Second, the nineteenth century books in the library. Here O’Byrne’s intention was clearly to put together a comprehensive collection of the larger and handsomer illustrated books on architecture and related subjects published from the beginning of the nineteenth century onwards, subject only to the fact that he seems not to have been much interested in the classical revival styles fashionable early in the century (hence no titles by Soane or Schinkel). His primary book-collecting interest seems to have been in Ruskin, on whom he put together a 77-title collection bound in 123 volumes (lot 186, bought by Fogg), but his holdings of books on English Gothic Revival architecture and Gothic Revival architects were extensive, including a rare bound volume of pamphlets on the controversy between Pugin’s son and Barry’s son as to which of their fathers was really responsible for the design of the Houses of Parliament (lot 172, part). His shelves were similarly well-stocked with such titles as Owen Jones’s Grammar of Ornament (lot 106, first edition, bought by Mackenzie) and Alhambra (lot 107, bought by Denniston), and with similar books with chromolithograph plates by such authors as Ludwig Gruner (lots 83, 84, 111) and Texier and Pullan (also lot 111). More surprisingly, his holdings of books on French architecture included not merely books by Viollet-le-Duc (lots 217-222) but a set of César Daly’s big volumes on L’Architecture Privée aux XIXe siècle (lot 55, bought by Weston) and bound runs of French architectural periodicals.

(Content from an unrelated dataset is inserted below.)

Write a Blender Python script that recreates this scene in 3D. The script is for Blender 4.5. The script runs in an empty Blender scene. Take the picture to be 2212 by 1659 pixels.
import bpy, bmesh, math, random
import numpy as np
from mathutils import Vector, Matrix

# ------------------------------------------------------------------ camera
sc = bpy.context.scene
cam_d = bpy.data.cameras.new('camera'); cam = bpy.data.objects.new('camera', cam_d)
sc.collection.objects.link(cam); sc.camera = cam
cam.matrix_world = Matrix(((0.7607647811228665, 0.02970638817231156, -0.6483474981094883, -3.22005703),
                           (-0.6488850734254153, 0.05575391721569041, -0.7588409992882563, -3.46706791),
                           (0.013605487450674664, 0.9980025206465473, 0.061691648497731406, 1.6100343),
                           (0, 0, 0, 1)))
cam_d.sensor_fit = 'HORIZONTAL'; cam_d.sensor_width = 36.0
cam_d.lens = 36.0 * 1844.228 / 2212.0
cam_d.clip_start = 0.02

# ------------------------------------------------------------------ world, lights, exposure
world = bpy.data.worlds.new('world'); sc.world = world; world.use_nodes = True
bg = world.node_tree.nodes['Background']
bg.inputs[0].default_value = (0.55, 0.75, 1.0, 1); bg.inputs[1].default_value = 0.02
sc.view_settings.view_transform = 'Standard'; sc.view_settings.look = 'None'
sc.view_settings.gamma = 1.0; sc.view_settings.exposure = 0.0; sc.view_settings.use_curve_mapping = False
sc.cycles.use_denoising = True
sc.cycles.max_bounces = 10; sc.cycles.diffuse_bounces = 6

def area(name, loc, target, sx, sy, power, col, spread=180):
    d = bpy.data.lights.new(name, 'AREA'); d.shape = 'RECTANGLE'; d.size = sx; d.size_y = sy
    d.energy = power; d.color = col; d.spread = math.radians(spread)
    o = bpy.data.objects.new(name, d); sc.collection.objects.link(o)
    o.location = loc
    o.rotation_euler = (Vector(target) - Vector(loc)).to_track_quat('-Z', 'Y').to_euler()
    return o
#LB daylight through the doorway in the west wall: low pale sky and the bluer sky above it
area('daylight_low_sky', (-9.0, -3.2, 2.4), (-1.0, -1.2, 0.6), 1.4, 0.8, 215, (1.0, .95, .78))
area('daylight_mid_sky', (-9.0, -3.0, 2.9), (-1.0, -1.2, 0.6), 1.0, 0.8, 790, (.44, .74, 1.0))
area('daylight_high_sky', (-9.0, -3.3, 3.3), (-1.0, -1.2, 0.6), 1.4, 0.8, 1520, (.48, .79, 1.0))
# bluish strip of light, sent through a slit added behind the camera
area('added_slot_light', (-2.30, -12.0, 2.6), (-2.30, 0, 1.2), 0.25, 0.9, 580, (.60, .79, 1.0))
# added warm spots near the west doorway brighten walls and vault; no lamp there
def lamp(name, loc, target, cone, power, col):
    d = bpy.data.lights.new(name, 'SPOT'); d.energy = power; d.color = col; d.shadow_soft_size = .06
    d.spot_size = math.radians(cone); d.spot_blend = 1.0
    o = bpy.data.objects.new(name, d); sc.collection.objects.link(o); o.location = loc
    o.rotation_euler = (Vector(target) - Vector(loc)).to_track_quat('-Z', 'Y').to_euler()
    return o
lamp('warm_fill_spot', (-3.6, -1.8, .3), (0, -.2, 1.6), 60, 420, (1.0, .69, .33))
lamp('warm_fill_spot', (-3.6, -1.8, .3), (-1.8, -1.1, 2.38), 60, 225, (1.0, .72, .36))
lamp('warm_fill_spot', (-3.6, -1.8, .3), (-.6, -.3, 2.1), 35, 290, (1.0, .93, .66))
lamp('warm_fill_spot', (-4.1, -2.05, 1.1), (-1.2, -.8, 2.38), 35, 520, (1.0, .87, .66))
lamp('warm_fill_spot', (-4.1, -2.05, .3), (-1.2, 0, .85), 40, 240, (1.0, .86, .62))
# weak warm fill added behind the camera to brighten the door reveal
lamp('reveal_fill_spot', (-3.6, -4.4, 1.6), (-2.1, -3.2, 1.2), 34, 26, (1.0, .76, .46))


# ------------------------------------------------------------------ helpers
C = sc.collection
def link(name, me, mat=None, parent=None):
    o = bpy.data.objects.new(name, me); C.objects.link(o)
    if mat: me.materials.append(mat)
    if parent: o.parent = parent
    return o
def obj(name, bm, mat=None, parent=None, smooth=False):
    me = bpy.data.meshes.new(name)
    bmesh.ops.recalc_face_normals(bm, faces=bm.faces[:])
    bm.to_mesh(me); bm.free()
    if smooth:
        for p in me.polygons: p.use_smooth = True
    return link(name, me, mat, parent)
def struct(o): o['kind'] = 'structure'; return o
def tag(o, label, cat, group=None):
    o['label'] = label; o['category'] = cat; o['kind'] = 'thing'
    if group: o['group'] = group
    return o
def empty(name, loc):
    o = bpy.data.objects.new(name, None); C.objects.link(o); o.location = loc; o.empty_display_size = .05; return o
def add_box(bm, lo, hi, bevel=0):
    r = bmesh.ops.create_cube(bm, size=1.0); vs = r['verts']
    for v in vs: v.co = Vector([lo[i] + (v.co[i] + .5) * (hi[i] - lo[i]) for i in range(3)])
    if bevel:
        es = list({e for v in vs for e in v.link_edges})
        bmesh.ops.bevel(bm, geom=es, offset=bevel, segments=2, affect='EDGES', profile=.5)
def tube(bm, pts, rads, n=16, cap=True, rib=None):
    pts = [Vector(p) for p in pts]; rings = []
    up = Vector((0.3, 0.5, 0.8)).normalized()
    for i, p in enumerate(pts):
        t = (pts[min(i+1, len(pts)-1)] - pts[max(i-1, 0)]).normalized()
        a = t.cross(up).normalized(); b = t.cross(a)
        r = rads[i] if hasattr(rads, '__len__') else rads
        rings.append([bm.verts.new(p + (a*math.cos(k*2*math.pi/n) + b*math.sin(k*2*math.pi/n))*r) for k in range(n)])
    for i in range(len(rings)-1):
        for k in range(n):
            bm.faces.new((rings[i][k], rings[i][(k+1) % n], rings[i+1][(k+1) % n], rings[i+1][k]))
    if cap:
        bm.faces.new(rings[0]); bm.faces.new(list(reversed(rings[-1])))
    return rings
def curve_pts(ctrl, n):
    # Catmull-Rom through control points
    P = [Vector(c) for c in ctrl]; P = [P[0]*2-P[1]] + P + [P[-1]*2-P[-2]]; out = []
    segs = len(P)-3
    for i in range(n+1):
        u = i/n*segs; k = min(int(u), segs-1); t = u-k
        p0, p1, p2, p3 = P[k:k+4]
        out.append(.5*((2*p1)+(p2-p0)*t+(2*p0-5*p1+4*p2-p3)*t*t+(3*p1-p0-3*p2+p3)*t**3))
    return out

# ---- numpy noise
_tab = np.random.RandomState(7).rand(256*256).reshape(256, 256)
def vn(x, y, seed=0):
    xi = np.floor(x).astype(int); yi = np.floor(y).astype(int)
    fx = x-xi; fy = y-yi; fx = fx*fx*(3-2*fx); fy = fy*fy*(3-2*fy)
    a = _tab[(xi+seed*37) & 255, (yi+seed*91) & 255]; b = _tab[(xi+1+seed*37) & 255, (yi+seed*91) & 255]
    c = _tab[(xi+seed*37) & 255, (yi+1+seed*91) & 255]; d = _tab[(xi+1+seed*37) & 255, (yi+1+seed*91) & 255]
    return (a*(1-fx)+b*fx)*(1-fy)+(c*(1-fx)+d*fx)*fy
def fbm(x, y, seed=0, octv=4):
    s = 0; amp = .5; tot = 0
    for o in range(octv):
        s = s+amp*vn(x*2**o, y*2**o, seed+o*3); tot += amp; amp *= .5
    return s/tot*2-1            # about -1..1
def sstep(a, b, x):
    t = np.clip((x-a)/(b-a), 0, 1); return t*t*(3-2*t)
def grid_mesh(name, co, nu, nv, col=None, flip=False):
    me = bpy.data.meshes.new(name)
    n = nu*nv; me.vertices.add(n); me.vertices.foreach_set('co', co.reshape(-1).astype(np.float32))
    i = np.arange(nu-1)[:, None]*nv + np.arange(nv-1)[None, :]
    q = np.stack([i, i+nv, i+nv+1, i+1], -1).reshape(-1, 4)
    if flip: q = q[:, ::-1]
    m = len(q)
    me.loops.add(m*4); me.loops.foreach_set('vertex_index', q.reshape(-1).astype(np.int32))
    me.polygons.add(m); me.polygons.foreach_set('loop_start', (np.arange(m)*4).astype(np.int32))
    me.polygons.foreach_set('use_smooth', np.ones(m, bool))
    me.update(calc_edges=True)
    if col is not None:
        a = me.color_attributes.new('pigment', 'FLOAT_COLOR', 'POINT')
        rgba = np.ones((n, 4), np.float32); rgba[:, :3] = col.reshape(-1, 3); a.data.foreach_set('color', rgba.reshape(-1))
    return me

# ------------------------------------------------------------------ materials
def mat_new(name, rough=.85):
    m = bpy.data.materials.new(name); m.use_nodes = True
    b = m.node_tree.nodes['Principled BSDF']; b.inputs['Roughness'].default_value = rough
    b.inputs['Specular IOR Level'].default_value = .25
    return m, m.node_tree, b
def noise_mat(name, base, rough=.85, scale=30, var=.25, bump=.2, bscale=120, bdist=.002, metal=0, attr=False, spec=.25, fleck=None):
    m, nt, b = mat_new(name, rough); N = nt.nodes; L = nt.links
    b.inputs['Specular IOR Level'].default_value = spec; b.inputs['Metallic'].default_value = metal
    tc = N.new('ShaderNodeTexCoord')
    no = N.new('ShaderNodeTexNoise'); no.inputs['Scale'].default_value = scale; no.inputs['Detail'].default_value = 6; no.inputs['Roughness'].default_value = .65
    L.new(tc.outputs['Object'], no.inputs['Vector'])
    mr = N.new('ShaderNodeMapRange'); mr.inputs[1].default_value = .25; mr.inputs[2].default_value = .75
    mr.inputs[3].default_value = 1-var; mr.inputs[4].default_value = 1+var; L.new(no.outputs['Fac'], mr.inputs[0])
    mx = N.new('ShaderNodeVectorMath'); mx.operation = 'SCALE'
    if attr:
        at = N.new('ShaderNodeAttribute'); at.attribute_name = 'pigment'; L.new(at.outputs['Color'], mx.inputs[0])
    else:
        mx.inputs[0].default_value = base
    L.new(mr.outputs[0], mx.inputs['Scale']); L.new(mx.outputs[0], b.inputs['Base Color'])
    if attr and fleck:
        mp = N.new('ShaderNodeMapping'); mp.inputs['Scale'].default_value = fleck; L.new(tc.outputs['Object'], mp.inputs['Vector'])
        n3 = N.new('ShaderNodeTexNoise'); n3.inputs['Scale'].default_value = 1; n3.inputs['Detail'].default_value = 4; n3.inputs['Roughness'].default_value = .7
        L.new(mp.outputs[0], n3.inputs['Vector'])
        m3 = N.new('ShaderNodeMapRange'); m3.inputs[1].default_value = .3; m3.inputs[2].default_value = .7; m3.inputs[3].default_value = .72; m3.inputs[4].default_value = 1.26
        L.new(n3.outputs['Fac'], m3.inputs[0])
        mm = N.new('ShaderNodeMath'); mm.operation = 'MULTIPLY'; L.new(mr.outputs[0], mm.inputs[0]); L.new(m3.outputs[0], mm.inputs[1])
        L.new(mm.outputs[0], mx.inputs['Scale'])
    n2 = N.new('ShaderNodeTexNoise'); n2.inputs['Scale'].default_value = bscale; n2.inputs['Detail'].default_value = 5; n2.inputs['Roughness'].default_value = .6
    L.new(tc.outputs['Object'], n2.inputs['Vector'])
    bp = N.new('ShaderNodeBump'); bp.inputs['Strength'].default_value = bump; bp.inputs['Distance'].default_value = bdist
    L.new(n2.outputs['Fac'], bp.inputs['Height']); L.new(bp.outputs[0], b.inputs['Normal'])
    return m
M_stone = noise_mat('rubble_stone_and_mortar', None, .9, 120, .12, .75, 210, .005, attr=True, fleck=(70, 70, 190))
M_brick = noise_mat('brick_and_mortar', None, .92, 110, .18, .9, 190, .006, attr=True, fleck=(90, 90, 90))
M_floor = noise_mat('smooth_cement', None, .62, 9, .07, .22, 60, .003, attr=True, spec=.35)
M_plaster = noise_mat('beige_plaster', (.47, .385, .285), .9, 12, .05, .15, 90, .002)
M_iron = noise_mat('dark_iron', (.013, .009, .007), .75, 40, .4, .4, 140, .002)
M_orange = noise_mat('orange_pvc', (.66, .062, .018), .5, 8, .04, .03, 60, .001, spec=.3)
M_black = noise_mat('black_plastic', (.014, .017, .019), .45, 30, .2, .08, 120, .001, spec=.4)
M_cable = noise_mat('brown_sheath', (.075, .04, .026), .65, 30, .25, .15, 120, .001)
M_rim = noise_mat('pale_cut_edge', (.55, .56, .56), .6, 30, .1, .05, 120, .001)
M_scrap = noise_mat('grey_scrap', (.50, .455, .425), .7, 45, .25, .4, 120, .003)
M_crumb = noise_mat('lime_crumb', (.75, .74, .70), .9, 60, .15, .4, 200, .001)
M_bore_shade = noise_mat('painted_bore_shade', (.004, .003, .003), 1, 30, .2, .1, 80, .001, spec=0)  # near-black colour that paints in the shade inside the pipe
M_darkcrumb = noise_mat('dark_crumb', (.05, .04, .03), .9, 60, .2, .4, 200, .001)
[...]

As often happens at book sales, the attention of the bidders on the day chiefly focused on the more valuable and more familiar titles, but careful viewing of the lots containing multiple items proved productive, and the present writer suspects that our firm, then in its infancy, may have bought more sensibly than almost any other buyer. For the record, we were the purchasers of lots 5 (multiple lot), 36 (Burges’s Architectural Drawings), 64 (Dubreuil’s Perspective), 70 (multiple lot), 85 (multiple lot, including De Vogue’s Les Eglises de la Terre Sainte), 122 (a two-book lot, including Barry’s The Traveller’s Club House as an item not named in the catalogue), 124 (multiple lot), 159 (multiple lot), 168 (multiple lot), 181 (multiple lot), 182 (multiple lot), 192 (Scott’s Personal and Professional Recollections, with two enclosed autograph letters), 195 (multiple lot), 201 (multiple lot), 215 (multiple lot, including Dresser’s Art of Decorative Design, not named in the catalogue), 220 (multiple lot), 223 (multiple lot), and 234 (multiple lot, including Caumont’s Statistique Monumental du Calvados).